The most common form of arm-twisting is to summon beneficiaries of a government welfare program and warn them that if they fail to vote a certain way, the benefits will cease. Residents of several villages in Oaxaca said local PRI officials controlling enrollment lists for Oportunidades, the largest federal anti-poverty program, have threatened to exclude anyone who doesn't vote for their party.

Sergio Aguayo, a veteran crusader for free elections, estimates that 4 million voters are feeling such pressures from all three parties.

A special prosecutor for electoral crimes is studying 187 complaints from the campaign, most alleging vote-buying or voter coercion, but does not expect to rule on any before election day. Nor have electoral authorities obliged any party to halt such violations.
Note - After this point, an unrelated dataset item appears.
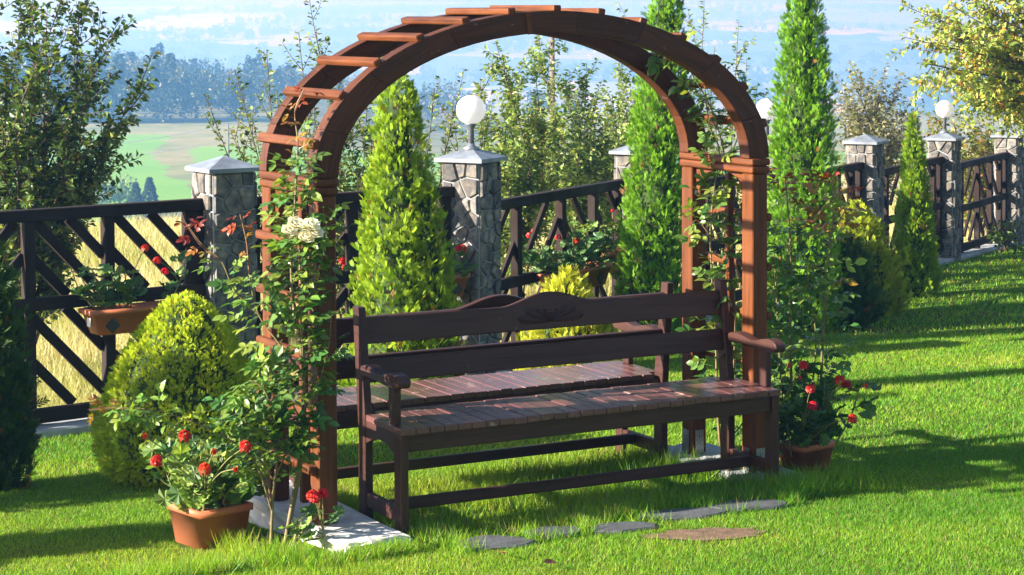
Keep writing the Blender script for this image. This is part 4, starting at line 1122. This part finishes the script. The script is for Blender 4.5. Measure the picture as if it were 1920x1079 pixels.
# ------------------------------------------------------------------ leafy shrubs and trees
def diamonds(P, A_, U, Lg, Wd, fold=.25):
    """folded diamond leaves: 2 triangles"""
    Sd = unit(np.cross(U, A_)); Un = np.cross(A_, Sd)
    m = P+A_*(Lg*.45)[:, None]; s = Sd*(Wd/2)[:, None]; f = Un*(Wd*fold)[:, None]
    V = np.stack([P, m+s+f, P+A_*Lg[:, None]-Un*(Lg*.12)[:, None], m-s+f], 1).reshape(-1, 3)
    i = np.arange(len(P))*4
    F = np.concatenate([np.stack([i, i+1, i+2], 1), np.stack([i, i+2, i+3], 1)])
    return V, F
def palette(r, n, pal, wts):
    pal = np.array(pal); k = r.choice(len(pal), n, p=np.array(wts)/sum(wts)); return pal[k]*r.uniform(.7, 1.3, (n, 1))
def shoots(name, label, base, stems, leaf, pal, wts, seed, twigs=8, twig_len=.35, spacing=.035, cat='shrub', group=None, rad=.018, upright=.6, fold=.25, trunk=None, tw_lo=.25):
    """shrub of slender stems; stems: list of end points (world)"""
    r = np.random.default_rng(seed); T = thing(name, label, cat, base, 0, group); B = np.array(base, float)
    lines = []; LP, LA = [], []
    for e in stems:
        e = np.array(e, float)-B; ln = np.linalg.norm(e)
        st = np.array([r.normal(0, .06), r.normal(0, .06), 0])
        mid = st*.5+e*.5+np.array([r.normal(0, .05), r.normal(0, .05), 0])*ln-np.array([e[0], e[1], 0])*.10
        P = curve_pts([st, mid, e], 18); lines.append((P, np.linspace(rad, .003, 18)))
        segs = [(P, .35)]
        for k in range(twigs):
            u = r.uniform(tw_lo, .97); i = int(u*17); o = P[i]; tan = unit(P[min(i+1, 17)]-P[max(i-1, 0)])
            dr = unit(tan*.6+r.normal(0, .55, 3)+np.array([0, 0, upright*.5])); tl = twig_len*r.uniform(.4, 1.3)*(1.15-.5*u)
            Q = curve_pts([o, o+dr*tl*.55, o+dr*tl+np.array([0, 0, upright*.15*tl])], 7); lines.append((Q, np.linspace(.005, .002, 7))); segs.append((Q, .1))
        for Q, u0 in segs:
            L_ = np.sum(np.linalg.norm(np.diff(Q, axis=0), axis=1)); n = max(3, int(L_*(1-u0)/spacing))
            f = (u0+(1-u0)*(np.arange(n)+r.random(n))/n)*(len(Q)-1); i = np.clip(f.astype(int), 0, len(Q)-2); p = Q[i]+(Q[i+1]-Q[i])*(f-i)[:, None]
            tan = unit(Q[i+1]-Q[i]); side = r.normal(0, 1, (n, 3)); side -= tan*np.sum(side*tan, 1, keepdims=True); side = unit(side)
            LP.append(p); LA.append(unit(side*.9+tan*.5+np.array([0, 0, -.15])))
    LP = np.concatenate(LP); LA = np.concatenate(LA); n = len(LP)
    U = unit(np.array([0, 0, 1.])+r.normal(0, .6, (n, 3))); Lg = leaf*r.uniform(.6, 1.25, n)
    V, F = diamonds(LP+LA*leaf*.15, LA, U, Lg, Lg*r.uniform(.5, .72, n), fold)
    col = np.repeat(palette(r, n, pal, wts), 4, 0)
    link('crown', mesh('crown', V, F, [M['leaf']], np.clip(col, 0, 1)), T)
    V, F = tubes(lines, 4); link('branches', mesh('branches', V, F, [M['bark']], smooth=True), T)
    if trunk:
        V, F = tubes([(np.array(trunk[0])-B, trunk[1])], 9); link('trunk', mesh('trunk', V, F, [M['bark']], smooth=True), T)
    return T
def meadow_pos(px, d):
    l = (px-960)/F_PX*d; return cw(l, d, float(terrain_z(np.array(l), np.array(d))))
APPLE = [(.075, .145, .024), (.15, .23, .038), (.050, .095, .020), (.30, .32, .08)]
OLIVE = [(.16, .26, .05), (.26, .36, .09), (.10, .17, .035), (.36, .38, .11)]
rr_ = random.Random(77)
# young apple tree at the left beyond the fence
d = 17.5; b = meadow_pos(20, d)
st = []
for (x, y) in ((150, 5), (215, 60), (268, 150), (230, 30), (120, -10), (60, -30), (0, -60), (-60, -20), (-140, -60), (180, 120), (215, 215), (205, 280), (100, 60), (40, 40), (140, 180), (70, 130), (10, 120), (-50, 100), (160, 250), (90, 230), (30, 220), (-30, 240), (130, 320), (60, 310), (-110, 120), (-200, 60)):
    st.append(at(x, y, d+rr_.uniform(-.7, .7)))
shoots('apple_tree', 'young apple tree with dark glossy leaves beyond the left fence panel', b, st, .068, APPLE, (5, 4, 4, 1), 61, twigs=26, twig_len=.5, spacing=.017, cat='tree', rad=.018, tw_lo=.3)
# upright shrub left behind the arch
d = 19.0; b = meadow_pos(545, d)
st = [at(x, y, d+rr_.uniform(-.5, .5)) for x, y in ((385, 178), (440, 130), (500, 95), (580, 0), (560, 60), (605, 90), (470, 200), (520, 170), (430, 240), (640, 150), (590, 200), (530, 260), (610, 260), (470, 290), (650, 220))]
shoots('plum_shrub', 'sparse upright plum shrub behind the left side of the arch', b, st, .055, [(.13, .22, .05), (.24, .32, .09), (.07, .12, .025), (.32, .30, .09)], (4, 4, 3, 1), 62, twigs=11, twig_len=.34, spacing=.022, rad=.012)
d = 18.0; b = meadow_pos(665, d)
st = [at(x, y, d+rr_.uniform(-.4, .4)) for x, y in ((600, 230), (640, 190), (690, 170), (660, 260), (700, 240), (620, 310), (670, 330), (700, 320), (640, 400), (690, 420), (740, 90), (760, 130))]
shoots('plum_shrub', 'leafy plum shrub between the arch curve and the conical golden thuja', b, st, .055, APPLE, (4, 5, 2, 2), 63, twigs=20, twig_len=.34, spacing=.018, rad=.012)
d = 19.5; b = meadow_pos(850, d)
st = [at(x, y, d+rr_.uniform(-.5, .5)) for x, y in ((815, 165), (850, 215), (835, 240), (880, 260), (910, 200), (825, 290), (870, 130), (790, 240))]
shoots('plum_shrub', 'thin plum shrub behind the globe lamp in the arch', b, st, .055, OLIVE, (4, 3, 3, 1), 64, twigs=10, twig_len=.3, spacing=.022, rad=.010)
for i, (px, d, pts, lb) in enumerate((
        (960, 22.5, ((930, 80), (900, 150), (960, 130), (1000, 95), (950, 200), (900, 230), (1010, 180), (930, 280), (990, 260), (1020, 240), (960, 320), (910, 320), (1040, 300)), 'dense pale plum shrub right of the arch lamp'),
        (1070, 24, ((1010, 75), (1060, 140), (1100, 120), (1120, 180), (1040, 200), (1090, 220), (1060, 250), (1130, 240), (1020, 270), (1100, 290), (1150, 280), (1070, 320)), 'dense pale plum shrub around the utility pole'),
        (1165, 25.5, ((1170, 130), (1150, 180), (1190, 170), (1200, 210), (1140, 230), (1180, 250), (1210, 260), (1160, 300), (1120, 310)), 'hazy plum shrub left of the columnar thuja'))):
    b = meadow_pos(px, d); st = [at(x, y, d+rr_.uniform(-.7, .7)) for x, y in pts]
    shoots('plum_shrub', lb, b, st, .068, OLIVE, (4, 4, 2, 1.2), 65+i, twigs=32, twig_len=.47, spacing=.014, rad=.013, group='plum shrubs beyond the fence')
d = 24; b = meadow_pos(1350, d)
st = [at(x, y, d+rr_.uniform(-.7, .7)) for x, y in ((1320, 0), (1385, 40), (1400, 110), (1340, 90), (1300, 120), (1420, 160), (1370, 170), (1310, 190), (1410, 220), (1350, 230), (1290, 20), (1160, 5))]
shoots('plum_shrub', 'sparse plum shrub behind the right shoulder of the arch', b, st, .058, OLIVE, (4, 4, 3, 2), 81, twigs=12, twig_len=.4, spacing=.026, rad=.012)
d = 36; b = meadow_pos(1640, d)
st = [at(x, y, d+rr_.uniform(-1, 1)) for x, y in ((1590, 130), (1620, 150), (1650, 150), (1680, 180), (1690, 210), (1600, 190), (1640, 200), (1670, 240), (1580, 230), (1610, 250), (1650, 270), (1575, 160), (1690, 260))]
shoots('willow_shrub', 'grey green willow shrub behind the plain pale pillar', b, st, .085, [(.20, .21, .10), (.27, .26, .13), (.14, .16, .07)], (4, 4, 3), 82, twigs=26, twig_len=.75, spacing=.032, rad=.02)
# yellowing tree overhanging the fence at the right
d = 25.2; l = (2085-960)/F_PX*d; b = cw(l, d, lz(l, d)-.05)
tk = [b, b+np.array([.03, .05, 1.1]), b+np.array([-.05, .1, 2.0])]
st = []
for x, y in ((1688, 8), (1720, 40), (1695, 70), (1745, 25), (1790, 15), (1830, 10), (1880, 0), (1930, -20), (1765, 60), (1810, 70), (1860, 60), (1920, 60), (1725, 118), (1712, 148), (1760, 135), (1800, 120), (1850, 115), (1900, 120), (1790, 160), (1840, 165), (1890, 170), (1935, 160), (1850, 190), (1900, 195), (1820, 185), (1780, -20), (1850, -40), (1950, 100), (1960, 200), (2000, 20), (2080, -60), (2180, 0), (2220, 80)):
    st.append(at(x, y, d+rr_.uniform(-1.0, 1.0)))
b2 = tk[2]
shoots('cherry_tree', 'yellowing cherry tree overhanging the fence at the right edge', tuple(b2), st, .075, [(.42, .46, .08), (.34, .44, .09), (.56, .46, .07), (.55, .26, .06), (.24, .36, .07)], (4, 6, 2, 1, 4), 83, twigs=30, twig_len=.55, spacing=.020, cat='tree', rad=.022, upright=-.5, trunk=(tk, np.array([.11, .085, .06])), tw_lo=.35)
# green shrubs behind the far pillars
d = 31; b = meadow_pos(1840, d)
st = [at(x, y, d+rr_.uniform(-1, 1)) for x, y in ((1760, 220), (1790, 240), (1820, 215), (1850, 240), (1830, 270), (1870, 280), (1800, 290), (1775, 300), (1900, 250), (1930, 280), (1890, 300))]
shoots('hazel_shrub', 'yellow green hazel shrub behind the far right pillars', b, st, .085, [(.20, .26, .04), (.30, .28, .05), (.13, .19, .035), (.40, .20, .05)], (4, 4, 3, 1), 84, twigs=24, twig_len=.55, spacing=.026, rad=.018)
# low leafy plant at the foot of the last pillar
d = 27.3; l = (1880-960)/F_PX*d; b = cw(l, d, lz(l, d))
st = [at(x, y, d+rr_.uniform(-.2, .2)) for x, y in ((1862, 430), (1880, 425), (1895, 432), (1905, 440), (1870, 445), (1890, 448), (1910, 452))]
shoots('low_plant', 'low green leafy plant at the foot of the last pillar', b, st, .09, [(.07, .13, .03), (.12, .18, .03)], (1, 1), 85, twigs=4, twig_len=.2, spacing=.03, cat='plant', rad=.008)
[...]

"Ideally, we would detect, sanction and stop these practices during the campaign, because otherwise even bigger offenses will follow," said Marco Gomez, one of nine policymaking counselors of the Federal Electoral Institute. But because its enforcement powers are limited, he said, the institute has opted for a campaign urging Mexicans not to be influenced by giveaways.

Gomez believes it is working. "People are more and more aware that their vote is 100% secret, something they can cast independently of what they receive," he said.

Interviews point to a generational divide, with elderly voters appearing more vulnerable to manipulation.

Marcelo Gonzalez, a farmer in his 60s, was promised enough material to add a bathroom and kitchen to his two-room house in Zimapantongo, in Hidalgo state, if he voted for Calderon. That's exactly what he would do, he said.

But Daniel Chavez, 26, said he felt no such obligation after Calderon's party delivered concrete blocks to build his mother a home nearby.

Lopez Obrador, whose Democratic Revolution Party, or PRD, has never held the presidency, urges voters tempted by his rivals' giveaways to "take the bait without biting the hook." But the PRD does its own share of baiting. In April, its campaign workers offered up containers of gasoline to entice hundreds of indigenous voters to a rally in Xpujil, in Campeche state.

The food subsidy handouts in Ecatepec are a more subtle campaign ploy. Officially, the senior citizens are being signed up for a benefit offered by the city's PRD mayor-elect.

What makes the activity illegal, election officials say, is that those handling the registration are openly campaigning, distributing Lopez Obrador's toothy image on a flier with the slogan: "Smile, we're going to win." The campaign activists are also warning that the subsidy might be less than promised if their man loses.

"In reality, yes, this is a form of illegal inducement," said art dealer Noe Santander, 46, who was signing up his mother. "But all the parties are doing it, and I don't feel beholden to any. Whatever they're giving away, we're entitled to it. We pay for it with our taxes."